In all, 342 firefighters died in New York.

“Every firefighter in the battalion was killed, and some of the off-duty guys were killed as well,” said Speier, who retired from in April and lives in Seattle’s Phinney Ridge neighborhood.

Speier approached the chief of the Edmonds Fire Department, Tom Tomberg, who assured him he’d let him do what he felt he had to. (Edmonds is now served by Snohomish County Fire District 1.) Speier was on the first plane out of Seattle after the Federal Aviation Administration flight ban ended after three days.

“I was wearing my New York City fireman uniform and had my gear in my arms,” Speier said. “A gentleman in line said he wanted to give his seat on the plane, but the attendant said he wasn’t allowed to.”

When he arrived in New York, a hotel around the corner from his old firehouse offered him a free room. “I had a place to leave my stuff, take a shower and lay on the bed for an hour or two, but I really couldn’t sleep.”

Speier sifted through rubble at ground zero for a week, cutting through debris holes and steel. He worked at night, paying his respects to various firehouses during the day.

“I would get on a city bus that would pick firefighters up around Manhattan and take us down to ground zero. There was hundreds and hundreds of people on the street cheering. By the time I got to the site, it was just about dark. But there were a tremendous amount of lights set up for diggers, so it looked like daytime. There were the great big pieces of steel. When you saw them next to a person, you realized how big they are.

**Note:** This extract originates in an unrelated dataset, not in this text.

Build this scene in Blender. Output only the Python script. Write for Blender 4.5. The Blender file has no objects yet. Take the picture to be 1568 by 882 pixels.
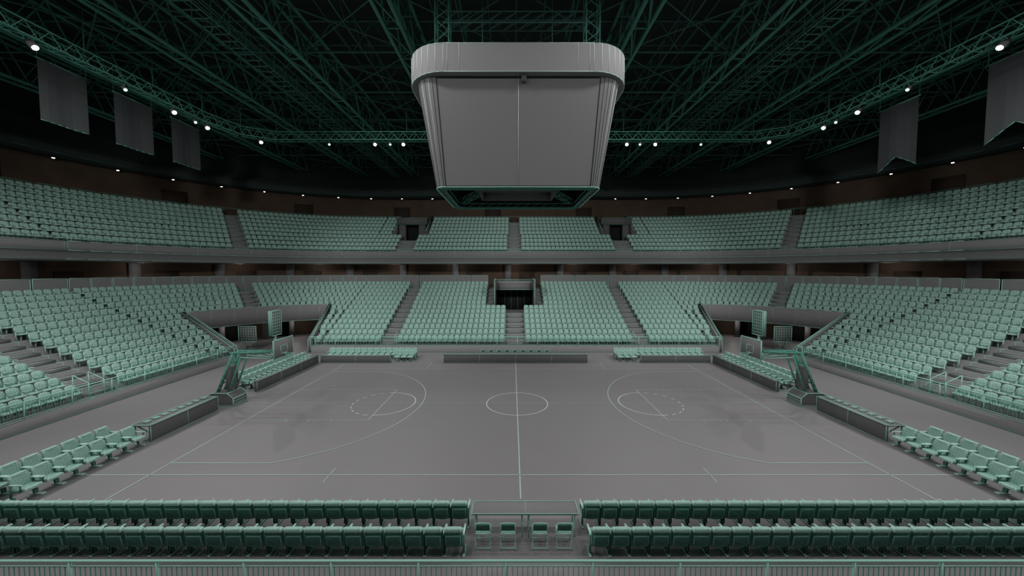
import bpy, bmesh, math, random
import numpy as np
from mathutils import Vector, Matrix
random.seed(4)
S=bpy.context.scene
try:
    S.view_settings.view_transform='Standard'
except Exception: pass

# ------------------------------------------------------------------ materials
def mat(name,col,rough=None,wire=None,wsize=0.006,emit=None,es=0,noise=0.0,nscale=3.0):
    m=bpy.data.materials.new(name); m.use_nodes=True
    nt=m.node_tree; b=nt.nodes['Principled BSDF']; key='Base Color'
    if rough is None and not emit:
        out=nt.nodes['Material Output']; nt.nodes.remove(b)
        b=nt.nodes.new('ShaderNodeBsdfDiffuse'); nt.links.new(b.outputs[0],out.inputs[0]); key='Color'
    else: b.inputs['Roughness'].default_value=rough or .6
    b.inputs[key].default_value=(*col,1)
    src=None
    if noise>0:
        tc=nt.nodes.new('ShaderNodeTexCoord'); n=nt.nodes.new('ShaderNodeTexNoise')
        n.inputs['Scale'].default_value=nscale; n.inputs['Detail'].default_value=3
        nt.links.new(tc.outputs['Object'],n.inputs['Vector'])
        mx=nt.nodes.new('ShaderNodeMix'); mx.data_type='RGBA'
        mx.inputs[6].default_value=(*[c*(1-noise) for c in col],1)
        mx.inputs[7].default_value=(*[min(1,c*(1+noise)) for c in col],1)
        nt.links.new(n.outputs['Fac'],mx.inputs[0]); src=mx.outputs[2]
    if wire:
        w=nt.nodes.new('ShaderNodeWireframe'); w.inputs['Size'].default_value=wsize
        mx=nt.nodes.new('ShaderNodeMix'); mx.data_type='RGBA'
        nt.links.new(w.outputs[0],mx.inputs[0])
        if src: nt.links.new(src,mx.inputs[6])
        else: mx.inputs[6].default_value=(*col,1)
        mx.inputs[7].default_value=(*wire,1); src=mx.outputs[2]
    if src: nt.links.new(src,b.inputs[key])
    if emit:
        b.inputs['Emission Color'].default_value=(*emit,1); b.inputs['Emission Strength'].default_value=es
    return m
LINE=(0.36,0.66,0.56)
GREY=mat('grey_concrete',(0.22,0.217,0.225),noise=0.06)
FLOOR=mat('court_floor_grey',(0.225,0.216,0.226),0.5,noise=0.04,nscale=0.6)
DGREY=mat('dark_grey_panel',(0.13,0.13,0.135),noise=0.08)
TRIM=mat('teal_line_trim',LINE)
PALE=mat('pale_line_trim',(0.44,0.58,0.54))
TRIMD=mat('dim_teal_steel',(0.12,0.34,0.27))
STEEL=mat('roof_truss_steel',(0.09,0.25,0.20))
STEEL2=mat('roof_secondary_steel',(0.075,0.17,0.145))
DECK=mat('roof_deck_dark',(0.04,0.05,0.05),noise=0.2,nscale=0.5)
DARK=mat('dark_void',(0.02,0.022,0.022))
BROWN=mat('brown_concourse_wall',(0.085,0.060,0.045),noise=0.25,nscale=0.8)
BROWND=mat('brown_concourse_door',(0.045,0.034,0.028))
SEAT=mat('stadium_seat_teal',(0.25,0.425,0.37),wire=(0.62,0.86,0.78),wsize=0.009)
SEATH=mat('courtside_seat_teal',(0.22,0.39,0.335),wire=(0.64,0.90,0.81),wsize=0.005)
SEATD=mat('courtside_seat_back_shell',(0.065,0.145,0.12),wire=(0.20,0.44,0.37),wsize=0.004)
SCORE=mat('scoreboard_grey',(0.225,0.225,0.23))
SCORE2=mat('scoreboard_band_grey',(0.28,0.28,0.285))
BANNER=mat('banner_fabric',(0.07,0.076,0.08),noise=0.1,nscale=1)
WHITE=mat('white_line',(0.62,0.70,0.67))
LAMP=mat('lamp_lens',(1,1,1),0.5,emit=(1,0.97,0.92),es=12)
LAMPT=mat('lamp_lens_teal',(0.5,1,0.85),0.5,emit=(0.55,1,0.9),es=3)
LAMPW=mat('downlight_lens',(1,1,1),0.5,emit=(1,0.93,0.82),es=5)

# ------------------------------------------------------------------ mesher
class M:
    def __init__(s): s.v=[];s.f=[];s.m=[];s.mats=[]
    def mi(s,m):
        if m not in s.mats: s.mats.append(m)
        return s.mats.index(m)
    def poly(s,pts,m):
        o=len(s.v); s.v.extend([tuple(p) for p in pts]); s.f.append(tuple(range(o,o+len(pts)))); s.m.append(s.mi(m))
    def hexa(s,p,m):
        o=len(s.v); s.v.extend([tuple(q) for q in p]); k=s.mi(m)
        for f in ((0,3,2,1),(4,5,6,7),(0,1,5,4),(1,2,6,5),(2,3,7,6),(3,0,4,7)):
            s.f.append(tuple(o+i for i in f)); s.m.append(k)
    def box(s,c,d,m,rz=0,rx=0,R=None):
        hx,hy,hz=d[0]/2,d[1]/2,d[2]/2
        P=[(-hx,-hy,-hz),(hx,-hy,-hz),(hx,hy,-hz),(-hx,hy,-hz),(-hx,-hy,hz),(hx,-hy,hz),(hx,hy,hz),(-hx,hy,hz)]
        if R is None: R=Matrix.Rotation(rz,3,'Z')@Matrix.Rotation(rx,3,'X')
        s.hexa([R@Vector(q)+Vector(c) for q in P],m)
    def rbox(s,c,d,m,bev=0.03,seg=2,rz=0,rx=0):
        bm=bmesh.new(); bmesh.ops.create_cube(bm,size=1)
        bmesh.ops.scale(bm,vec=Vector(d),verts=bm.verts)
        bmesh.ops.bevel(bm,geom=bm.edges[:],offset=bev,segments=seg,affect='EDGES',profile=0.5)
        R=Matrix.Rotation(rz,3,'Z')@Matrix.Rotation(rx,3,'X'); o=len(s.v); k=s.mi(m)
        bm.verts.ensure_lookup_table()
        for v in bm.verts: s.v.append(tuple(R@v.co+Vector(c)))
        for f in bm.faces: s.f.append(tuple(o+v.index for v in f.verts)); s.m.append(k)
        bm.free()
    def bar(s,p,q,r,m,n=4,caps=True):
        p=Vector(p);q=Vector(q);d=q-p
        if d.length<1e-6: return
        d.normalize(); up=Vector((0,0,1)) if abs(d.z)<0.95 else Vector((1,0,0))
        a=d.cross(up).normalized(); b=d.cross(a); o=len(s.v); k=s.mi(m)
        for e in (p,q):
            for i in range(n):
                t=2*math.pi*(i+0.5)/n; s.v.append(tuple(e+a*math.cos(t)*r+b*math.sin(t)*r))
        for i in range(n):
            j=(i+1)%n; s.f.append((o+i,o+j,o+n+j,o+n+i)); s.m.append(k)
        if caps:
            s.f.append(tuple(o+i for i in range(n))[::-1]); s.m.append(k)
            s.f.append(tuple(o+n+i for i in range(n))); s.m.append(k)
    def path(s,pts,r,m,n=4,closed=False):
        L=list(pts)+([pts[0]] if closed else [])
        for a,b in zip(L,L[1:]): s.bar(a,b,r,m,n)
    def cyl(s,p,q,r,m,n=14): s.bar(p,q,r,m,n)
    def sweep(s,prof,path,m,R0=5.5):
        k=s.mi(m); o=len(s.v); n=len(prof)
        for (cx,cy,nx,ny) in path:
            for (a,z) in prof: s.v.append((cx+nx*(R0+a),cy+ny*(R0+a),z))
        for i in range(len(path)-1):
            for j in range(n-1):
                s.f.append((o+i*n+j,o+(i+1)*n+j,o+(i+1)*n+j+1,o+i*n+j+1)); s.m.append(k)
    def line(s,a,z,path,r,m):
        pts=[(cx+nx*(5.5+a),cy+ny*(5.5+a),z) for cx,cy,nx,ny in path]
        s.path(pts,r,m)
    def arrays(s):
        return (np.array(s.v,dtype=np.float32),np.array([i for f in s.f for i in f],dtype=np.int32),
                np.array([len(f) for f in s.f],dtype=np.int32),np.array(s.m,dtype=np.int32))
    def build(s,name,parent=None,smooth=False):
        V,L,C,MI=s.arrays()
        return mk(name,V,L,C,MI,s.mats,parent,smooth)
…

And with all the fire and smoke, it was quite a horrific sight.”

If anyone was prepared for the grim task ahead at ground zero, it was Speier. He was then, and always has been, wedded to rescue and the great outdoors. It was while leading bicycle trips from New York to the West Coast in the 1970s that he discovered the Pacific Northwest, eventually enrolling at Evergreen State College in Olympia. Speier, a student firefighter back East, took a job working part time for the fire department covering the college and after a while was working for the department full time.

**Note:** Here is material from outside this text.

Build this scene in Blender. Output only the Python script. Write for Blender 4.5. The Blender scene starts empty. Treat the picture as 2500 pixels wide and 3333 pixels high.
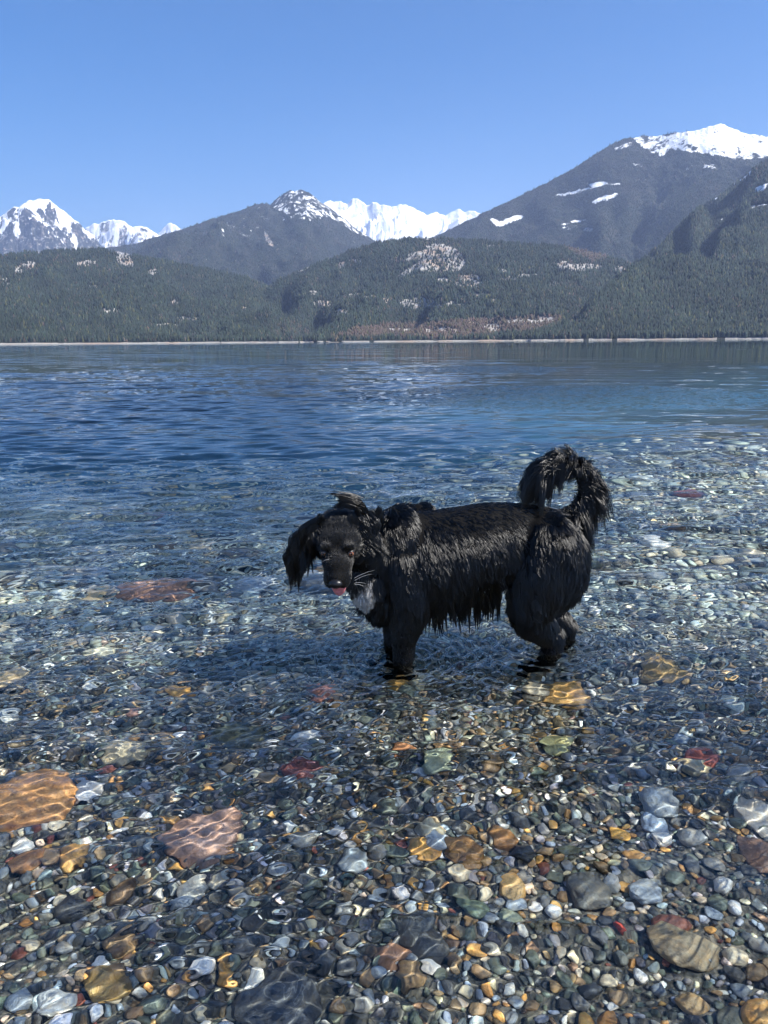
import bpy, bmesh, math, random
import numpy as np
from mathutils import Vector, Matrix

# ------------------------------------------------------------------ camera, world, sun
sc = bpy.context.scene
R = math.radians
CAM_H = 1.2
PITCH = 12.5          # degrees below the horizon
ROLL = -0.40
FPX = 2504.0           # focal length in photo pixels (photo 2500 x 3333)
SUN_EL, SUN_AZ = 46.0, 112.0     # azimuth clockwise from +y (the view direction)

cd = bpy.data.cameras.new('camera')
cam = bpy.data.objects.new('camera', cd)
sc.collection.objects.link(cam)
sc.camera = cam
cd.sensor_fit = 'VERTICAL'
cd.sensor_height = 36.0
cd.lens = 36.0 * FPX / 3333.0
cd.clip_start = 0.05
cd.clip_end = 60000
ROTM = Matrix.Rotation(R(90 - PITCH), 3, 'X') @ Matrix.Rotation(R(ROLL), 3, 'Z')
cam.matrix_world = Matrix.Translation((0, 0, CAM_H)) @ ROTM.to_4x4()
CM = np.array(ROTM)

world = bpy.data.worlds.new('World')
sc.world = world
world.use_nodes = True
wn = world.node_tree.nodes
sky = wn.new('ShaderNodeTexSky')
sky.sky_type = 'NISHITA'
sky.sun_disc = False
sky.sun_elevation = R(SUN_EL)
sky.sun_rotation = R(SUN_AZ)
sky.altitude = 500
sky.air_density = 1.0
sky.dust_density = 0.2
sky.ozone_density = 3.0
hs = wn.new('ShaderNodeHueSaturation')
hs.inputs['Saturation'].default_value = 1.5
hs.inputs['Hue'].default_value = .505
world.node_tree.links.new(sky.outputs[0], hs.inputs['Color'])
world.node_tree.links.new(hs.outputs[0], wn['Background'].inputs[0])
wn['Background'].inputs[1].default_value = 0.066

sl = bpy.data.lights.new('sun', 'SUN')
sl.energy = 5.0
sl.angle = R(0.5)
sl.color = (1.0, 0.95, 0.87)
sl.cycles.is_caustics_light = True
sun = bpy.data.objects.new('sun', sl)
sc.collection.objects.link(sun)
SUND = Vector((math.sin(R(SUN_AZ)) * math.cos(R(SUN_EL)), math.cos(R(SUN_AZ)) * math.cos(R(SUN_EL)), math.sin(R(SUN_EL))))
sun.rotation_euler = SUND.to_track_quat('Z', 'Y').to_euler()
sun.location = SUND * 30

sc.view_settings.view_transform = 'Standard'
sc.view_settings.look = 'None'
sc.view_settings.exposure = 1.15
sc.view_settings.gamma = 1.0
sc.cycles.max_bounces = 7
sc.cycles.transparent_max_bounces = 8
sc.cycles.transmission_bounces = 6
sc.cycles.volume_bounces = 1
sc.cycles.use_adaptive_sampling = True
sc.cycles.adaptive_threshold = 0.025

rng = np.random.default_rng(7)
random.seed(7)

# ------------------------------------------------------------------ helpers
def pix_dir(px, py):
    """unit-depth world direction(s) through photo pixel(s)"""
    px = np.asarray(px, float); py = np.asarray(py, float)
    d = np.stack([(px - 1250) / FPX, -(py - 1666.5) / FPX, -np.ones_like(px)], -1)
    return d @ CM.T

def to_pix(P):
    q = (P - np.array([0, 0, CAM_H])) @ CM
    z = np.minimum(q[..., 2], -1e-3)
    return 1250 + FPX * q[..., 0] / -z, 1666.5 - FPX * q[..., 1] / -z

_tabs = {}
def perlin(x, y, seed=0):
    if seed not in _tabs:
        g = np.random.default_rng(seed + 1000)
        a = g.uniform(0, 2 * math.pi, (256, 256))
        _tabs[seed] = (np.cos(a), np.sin(a))
    gx, gy = _tabs[seed]
    xi = np.floor(x).astype(int); yi = np.floor(y).astype(int)
    xf = x - xi; yf = y - yi
    u = xf * xf * xf * (xf * (xf * 6 - 15) + 10); v = yf * yf * yf * (yf * (yf * 6 - 15) + 10)
    def d(ix, iy, fx, fy):
        a = ix & 255; b = iy & 255
        return gx[a, b] * fx + gy[a, b] * fy
    n00 = d(xi, yi, xf, yf); n10 = d(xi + 1, yi, xf - 1, yf)
    n01 = d(xi, yi + 1, xf, yf - 1); n11 = d(xi + 1, yi + 1, xf - 1, yf - 1)
    return 1.4 * ((n00 * (1 - u) + n10 * u) * (1 - v) + (n01 * (1 - u) + n11 * u) * v)

def fbm(x, y, oct=4, seed=0, gain=.5):
    s = 0; a = 1.0; t = 0
    for i in range(oct):
        s = s + a * perlin(x * 2 ** i, y * 2 ** i, seed + i); t += a; a *= gain
    return s / t

def ridged(x, y, oct=5, seed=0):
    s = 0; a = 1.0; t = 0
    for i in range(oct):
        s = s + a * (1 - 2 * np.abs(perlin(x * 2 ** i, y * 2 ** i, seed + i))); t += a; a *= .5
    return s / t

def smooth(a, b, x):
    t = np.clip((x - a) / (b - a), 0, 1)
    return t * t * (3 - 2 * t)

def np_mesh(name, co, faces, smooth_shade=True):
    co = np.ascontiguousarray(co, np.float32).reshape(-1, 3)
    faces = np.ascontiguousarray(faces, np.int32)
    k = faces.shape[1]
    me = bpy.data.meshes.new(name)
    me.vertices.add(len(co)); me.vertices.foreach_set('co', co.ravel())
    me.loops.add(faces.size); me.loops.foreach_set('vertex_index', faces.ravel())
    me.polygons.add(len(faces))
    me.polygons.foreach_set('loop_start', np.arange(len(faces), dtype=np.int32) * k)
    me.update(calc_edges=True)
    if smooth_shade: me.shade_smooth()
    return me

def grid_faces(n, m):
    i = np.arange(n * m).reshape(n, m)
    return np.stack([i[:-1, :-1], i[:-1, 1:], i[1:, 1:], i[1:, :-1]], -1).reshape(-1, 4)

def obj(name, me, mat=None, parent=None, label=None, cat=None, group=None, kind=None):
    o = bpy.data.objects.new(name, me)
    sc.collection.objects.link(o)
    if mat is not None: me.materials.append(mat)
    if parent is not None: o.parent = parent
    for k, v in (('label', label), ('category', cat), ('group', group), ('kind', kind)):
        if v: o[k] = v
    return o

def fattr(me, name, arr):
    a = me.attributes.new(name, 'FLOAT', 'POINT'); a.data.foreach_set('value', np.ascontiguousarray(arr, np.float32).ravel())
def cattr(me, name, arr):
    a = me.attributes.new(name, 'FLOAT_COLOR', 'POINT')
    c = np.ones((len(arr), 4), np.float32); c[:, :3] = arr
    a.data.foreach_set('color', c.ravel())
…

Speier then went on to work for the Kent Fire Department before returning to New York, to the famous Hell’s Kitchen firehouse on 48th Street and Eighth Avenue. After six years, ending in 1991, Speier moved back to the Pacific Northwest for a job with the Edmonds Fire Department. When he retired this year at age 54, he had obtained the position of captain at Snohomish Fire District 1’s Station 18 in Brier.

Speier now runs a nonprofit rescue training company, the Peak Rescue Institute, is a partner in Spec Rescue International and teaches at South Puget Sound Community College in Olympia. He also volunteers as special operations battalion chief for the McLane-Black Lake Fire Department in Olympia, where he is a member of its special operations rescue team.

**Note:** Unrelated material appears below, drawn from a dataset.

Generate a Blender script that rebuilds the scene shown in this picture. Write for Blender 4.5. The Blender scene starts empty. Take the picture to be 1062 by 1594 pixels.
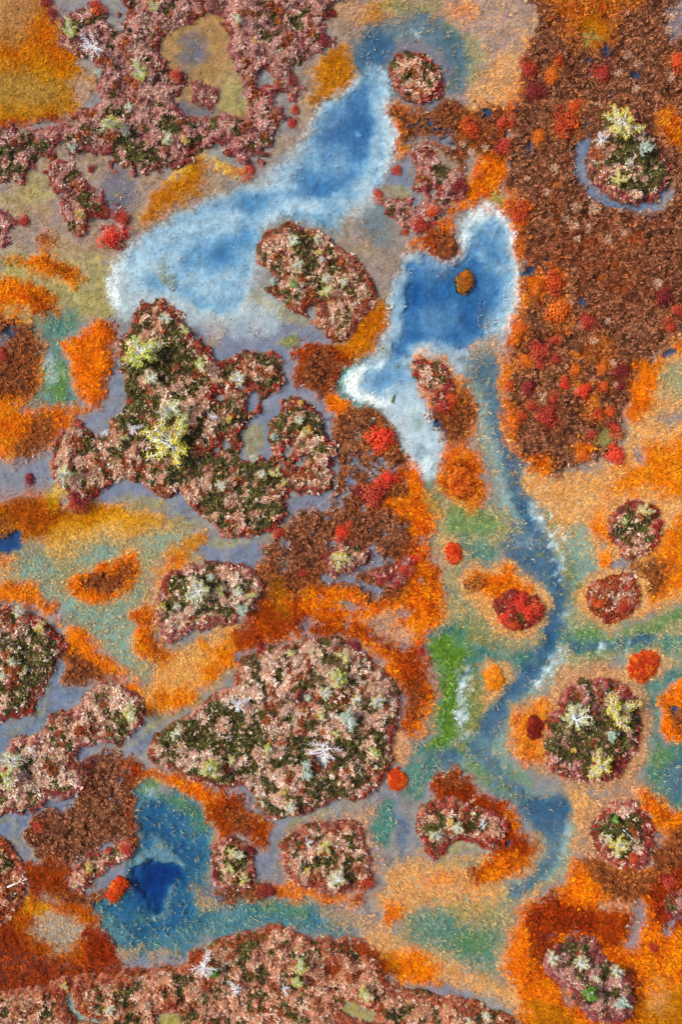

Speier is also a technical editor for FireRescue magazine, where he related his experiences at ground zero for the August 2011 issue.

Speier's rescue skills were to be on display on the morning of Sept. 11, 2001. He was supposed to be teaching a building-collapse class for rescue technicians in Machias, just southwest of Lake Stevens.

“I was driving across 45th in Wallingford to get to I-5, and I heard on the radio that a plane had crashed into the World Trade Center,” Speier recalls. “As I listened, it sounded more and more like a major plane, a major catastrophe. By the time I got up to Machias and turned the TV on, I’m thinking, this isn’t the World Trade Center. That’s the Pentagon. Multiple things were going on.

“Class hadn’t started when the first tower came down. I thought, holy shit, hundreds of firemen just got killed. We canceled class for the day and started sending guys home to their fire departments.”

Today, on Sept. 11, 2011, Speier, will be far from New York, although the thought did cross his mind to attend 10th anniversary events. Instead, he’s on an eight-day bicycle trip in Oregon with his wife.

Before he finished his interview, Speier had one last thing to say: “Other media called me up about a month ago, and I said I would meet with them. But I backed out. I just couldn’t do it. Some days I can talk about it, some days I cannot. So you caught me on a good day, I suppose.”